Maiden title for Ukraine

Like the Armenian men, the ladies from Ukraine remained undefeated for their maiden triumph in the Olympiad.

Ukraine won the first 12 matches to emerge as the most successful team in the 13-round contest. Ukraine agreed to draw the final round against Armenia only after it became clear that a win was not required for the gold. So dominating were the performances of Natalia Zhukova (7.5/10), Katerina Lahno (8/10), Inna Yanovska-Gaponenko (7/9) and Anna Usshenina (7/10). Significantly, Ukraine defeated Russia and China by identical 2-1 margins to underline its rightful claim over the title.

Former champion Russia's trio of Alexendra Konteniuk, Tatiana Kosinsteva, Nadezhda Kosintseva played most of the matches, with Ekaterina Kovalevskaya stepping in as a reserve. The top seed was held by USA and China in successive rounds before France did the same in the penultimate round. Overall, a consistent performance saw Russia take the silver.

China may have failed to defend the title but took the bronze after former World junior champion Zhao Xue and Hou Yifan emerged as the first and third-best individual performers in the event.

China could have finished second if India had managed to take a game off Russia on the final day.
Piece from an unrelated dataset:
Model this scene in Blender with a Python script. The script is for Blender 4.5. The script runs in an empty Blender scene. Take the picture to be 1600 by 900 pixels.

But China had reasons to be pleased with its performance considering the fact that Wang Yu and Shen Yang, on boards two and three, were woefully out of form.

Zhao Xue's score of 10 points from 13 games and Hou Yifan's tally of 11 points after playing all the games ensured China's presence among the medal winners.


Men: 1. Armenia 36.0 points, 2. China 34.0, 3. USA 33.0, 4. Israel 33.0, 5. Hungary 32.5, 6. Russia 32.0, 7. France 32.0, 8. Ukraine 32.0, 9. Bulgaria 32.0, 10. Spain 32.0, 30. India 29.5.

Women: 1. Ukraine 29.5 points, 2. Russia 28.0, 3. China 27.5, 4. USA 24.5, 5. Hungary 24.5, 6. Georgia 24.5, 7. The Netherlands 24.5, 8. Armenia 24.0, 9. Slovenia 24.0, 10. Czech Republic 24.0, 12. India 23.0.